### DATASET EXTRACT
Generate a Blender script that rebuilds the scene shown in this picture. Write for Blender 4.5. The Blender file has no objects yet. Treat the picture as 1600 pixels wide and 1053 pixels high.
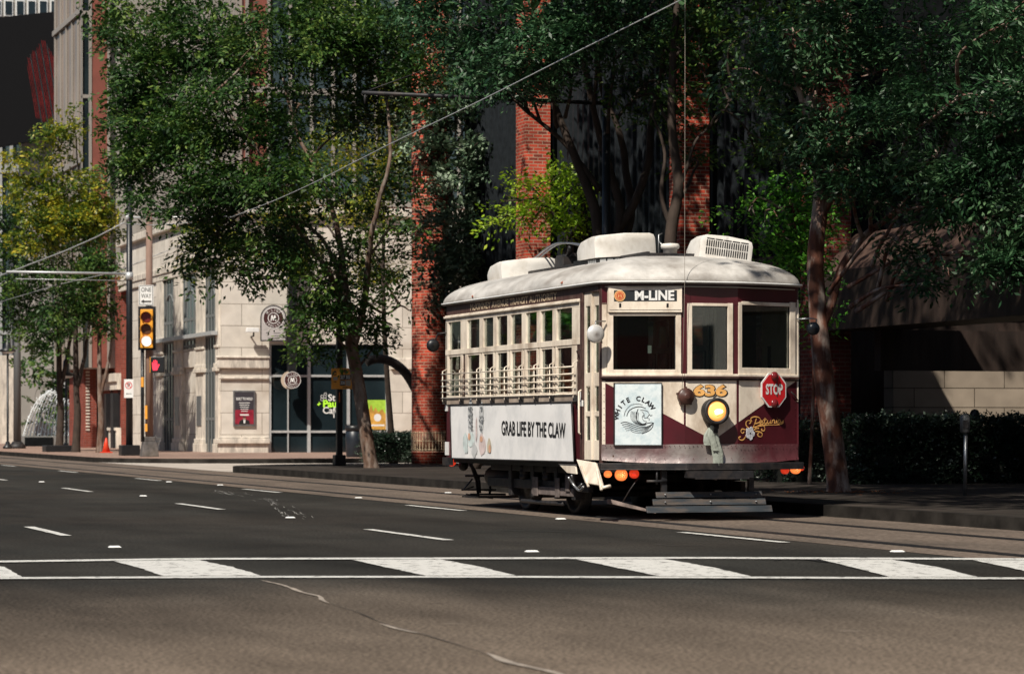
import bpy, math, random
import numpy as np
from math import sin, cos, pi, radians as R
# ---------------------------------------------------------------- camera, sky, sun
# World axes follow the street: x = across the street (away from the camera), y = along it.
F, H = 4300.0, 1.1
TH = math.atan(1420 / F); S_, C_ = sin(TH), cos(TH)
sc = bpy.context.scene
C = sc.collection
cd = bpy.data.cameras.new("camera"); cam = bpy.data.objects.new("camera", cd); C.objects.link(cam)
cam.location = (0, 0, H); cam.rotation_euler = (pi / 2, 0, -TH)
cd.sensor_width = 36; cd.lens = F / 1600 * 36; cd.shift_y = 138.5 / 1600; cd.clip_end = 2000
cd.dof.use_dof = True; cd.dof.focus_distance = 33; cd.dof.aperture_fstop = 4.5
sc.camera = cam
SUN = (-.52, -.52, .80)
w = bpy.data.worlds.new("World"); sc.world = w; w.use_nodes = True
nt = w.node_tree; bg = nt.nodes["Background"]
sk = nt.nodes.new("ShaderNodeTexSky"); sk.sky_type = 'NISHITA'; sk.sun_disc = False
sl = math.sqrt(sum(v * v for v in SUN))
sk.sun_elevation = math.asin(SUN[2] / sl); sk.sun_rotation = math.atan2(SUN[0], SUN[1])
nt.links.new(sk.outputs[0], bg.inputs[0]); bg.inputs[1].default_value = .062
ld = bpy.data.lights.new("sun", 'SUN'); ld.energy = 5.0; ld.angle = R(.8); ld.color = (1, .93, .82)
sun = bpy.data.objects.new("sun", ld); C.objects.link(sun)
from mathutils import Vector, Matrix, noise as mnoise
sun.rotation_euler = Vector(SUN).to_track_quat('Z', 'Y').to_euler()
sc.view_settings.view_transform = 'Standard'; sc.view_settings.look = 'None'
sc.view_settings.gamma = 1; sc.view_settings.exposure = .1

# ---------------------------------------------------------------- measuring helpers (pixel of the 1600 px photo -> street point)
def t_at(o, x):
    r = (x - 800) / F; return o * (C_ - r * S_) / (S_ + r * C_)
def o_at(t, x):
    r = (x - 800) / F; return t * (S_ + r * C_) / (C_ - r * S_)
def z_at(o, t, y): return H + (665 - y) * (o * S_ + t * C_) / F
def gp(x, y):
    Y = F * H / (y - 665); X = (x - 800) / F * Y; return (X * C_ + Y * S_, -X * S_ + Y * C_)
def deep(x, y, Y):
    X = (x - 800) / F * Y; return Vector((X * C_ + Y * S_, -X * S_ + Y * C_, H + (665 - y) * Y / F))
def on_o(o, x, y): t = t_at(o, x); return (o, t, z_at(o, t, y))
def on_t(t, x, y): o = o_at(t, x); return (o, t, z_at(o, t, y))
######
- REQUIRED TASK
Copy out all of the data word for word. Do not carry over any picture.

- OUTPUT FOR THIS EXERCISE
Generate a Blender script that rebuilds the scene shown in this picture. Write for Blender 4.5. The Blender file has no objects yet. Treat the picture as 1600 pixels wide and 1053 pixels high.
import bpy, math, random
import numpy as np
from math import sin, cos, pi, radians as R
# ---------------------------------------------------------------- camera, sky, sun
# World axes follow the street: x = across the street (away from the camera), y = along it.
F, H = 4300.0, 1.1
TH = math.atan(1420 / F); S_, C_ = sin(TH), cos(TH)
sc = bpy.context.scene
C = sc.collection
cd = bpy.data.cameras.new("camera"); cam = bpy.data.objects.new("camera", cd); C.objects.link(cam)
cam.location = (0, 0, H); cam.rotation_euler = (pi / 2, 0, -TH)
cd.sensor_width = 36; cd.lens = F / 1600 * 36; cd.shift_y = 138.5 / 1600; cd.clip_end = 2000
cd.dof.use_dof = True; cd.dof.focus_distance = 33; cd.dof.aperture_fstop = 4.5
sc.camera = cam
SUN = (-.52, -.52, .80)
w = bpy.data.worlds.new("World"); sc.world = w; w.use_nodes = True
nt = w.node_tree; bg = nt.nodes["Background"]
sk = nt.nodes.new("ShaderNodeTexSky"); sk.sky_type = 'NISHITA'; sk.sun_disc = False
sl = math.sqrt(sum(v * v for v in SUN))
sk.sun_elevation = math.asin(SUN[2] / sl); sk.sun_rotation = math.atan2(SUN[0], SUN[1])
nt.links.new(sk.outputs[0], bg.inputs[0]); bg.inputs[1].default_value = .062
ld = bpy.data.lights.new("sun", 'SUN'); ld.energy = 5.0; ld.angle = R(.8); ld.color = (1, .93, .82)
sun = bpy.data.objects.new("sun", ld); C.objects.link(sun)
from mathutils import Vector, Matrix, noise as mnoise
sun.rotation_euler = Vector(SUN).to_track_quat('Z', 'Y').to_euler()
sc.view_settings.view_transform = 'Standard'; sc.view_settings.look = 'None'
sc.view_settings.gamma = 1; sc.view_settings.exposure = .1

# ---------------------------------------------------------------- measuring helpers (pixel of the 1600 px photo -> street point)
def t_at(o, x):
    r = (x - 800) / F; return o * (C_ - r * S_) / (S_ + r * C_)
def o_at(t, x):
    r = (x - 800) / F; return t * (S_ + r * C_) / (C_ - r * S_)
def z_at(o, t, y): return H + (665 - y) * (o * S_ + t * C_) / F
def gp(x, y):
    Y = F * H / (y - 665); X = (x - 800) / F * Y; return (X * C_ + Y * S_, -X * S_ + Y * C_)
def deep(x, y, Y):
    X = (x - 800) / F * Y; return Vector((X * C_ + Y * S_, -X * S_ + Y * C_, H + (665 - y) * Y / F))
def on_o(o, x, y): t = t_at(o, x); return (o, t, z_at(o, t, y))
def on_t(t, x, y): o = o_at(t, x); return (o, t, z_at(o, t, y))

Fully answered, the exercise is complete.